Dr. King cites examples. “Dictators, capitalizing on softmindedness, have led men to acts of barbarity and terror that are unthinkable in civilized society. Adolf Hitler realized that softmindedness was so prevalent among his followers that he said, ‘I use emotion for the many and reserve reason for the few.’”

He ends the section with this premonition. “The shape of the world today does not permit us the luxury of softmindedness. A nation or a civilization that continues to produce softminded men purchases its own spiritual death on an installment plan.”

Trusting the 3D Mind

Dr. King then describes the necessity of having a soft heart, reflecting the strengths of the 3D mind.

“Toughmindedness without tenderheartedness is cold and detached… The hardhearted person never truly loves. He engages in a crass utilitarianism which values other people mainly according to their usefullness [sic] to him… The hardhearted person lacks the capacity for genuine compassion… never sees people as people, but rather as mere objects or as impersonal cogs in an everturning wheel… He depersonalizes life.”

A tender heart emerges from love toward all fellow human beings, as Dr. King eloquently articulates in many of his works. Combining a tough mind and a tender heart “avoids the complacency and do-nothingness of the softminded and the violence and bitterness of the hardhearted.”

Training the 2D Mind

In another sermon on “The Drum Major Instinct” (1968), Dr. King describes the importance of training the 2D mind, the seat of the ego. “There is, deep down within all of us, an instinct. It’s a kind of drum major instinct – a desire to be out front, a desire to lead the parade, a desire to be first. And it is something that runs a whole gamut of life…. this warm glow we feel when we are praised, or when our name is in print, is something of the vitamin A to our ego.”

He warns of the risk of capitulating to it. “You see people over and over again, with the drum major instinct taking them over. And they just live their lives trying to out do the Joneses… The drum major instinct can become destructive… if it isn’t harnessed, it causes one’s personality to become distorted… can lead to exclusivism in one’s thinking.”

He explains how this extends beyond individuals. “Think of what has happened in history as a result of this perverted use of the drum major instinct. It has led to the most tragic prejudice, the most tragic expressions of man’s inhumanity to man.” It embroils nations. “What is wrong with the world today is the nations of the world are engaged in a bitter colossal contest for supremacy… I must be first. I must be supreme. Our nation must rule the world.”

Mastering the Mind

The solution to these challenges rests in overcoming the weaknesses and uniting the strengths of all three states of mind.
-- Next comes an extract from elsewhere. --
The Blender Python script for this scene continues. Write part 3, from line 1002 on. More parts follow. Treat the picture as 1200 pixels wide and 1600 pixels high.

With courage we overcome fear (1D), with critical thinking the blindness of the ego (2D), and with compassion we grow love (3D).

In another sermon on “Who is Truly Great” Dr. King describes how to implement this in our lives. “Each of us wants to be somebody, get somewhere, amount to something. None of us wants to be a nobody. All men are united in the desire for greatness; the conflict comes in the meaning of greatness.”

He offers this advice. “It is neither money, nor intellectual achievement, nor stately position that constitutes greatness… Greatness is service.” Rather than focusing on “receiving” and “projection of self” Dr. King re-frames greatness “in terms of giving” and “subjection of self.” Man needs to “rise out of his selfish individualistic concerns and lose himself in the pressing concerns of humanity.”

He concludes with this inspiring call to action:

Somewhere, in some realm, each of us can serve. Each of us has the capacity, if only in some little way, to lift the level of humanity to higher heights, and thereby share in a greatness that outlasts the fall of empires. All history in the end bears witness to the fact that greatness—all greatness that lasts—is service.

Great minds throughout history understood, internalized and practiced these ideals. In this way, they thought alike. Mastery of their mind empowered them to conquer challenges in the world. Reading their words from these pages of history reminds us that their greatness is always with us—because we each have it within us.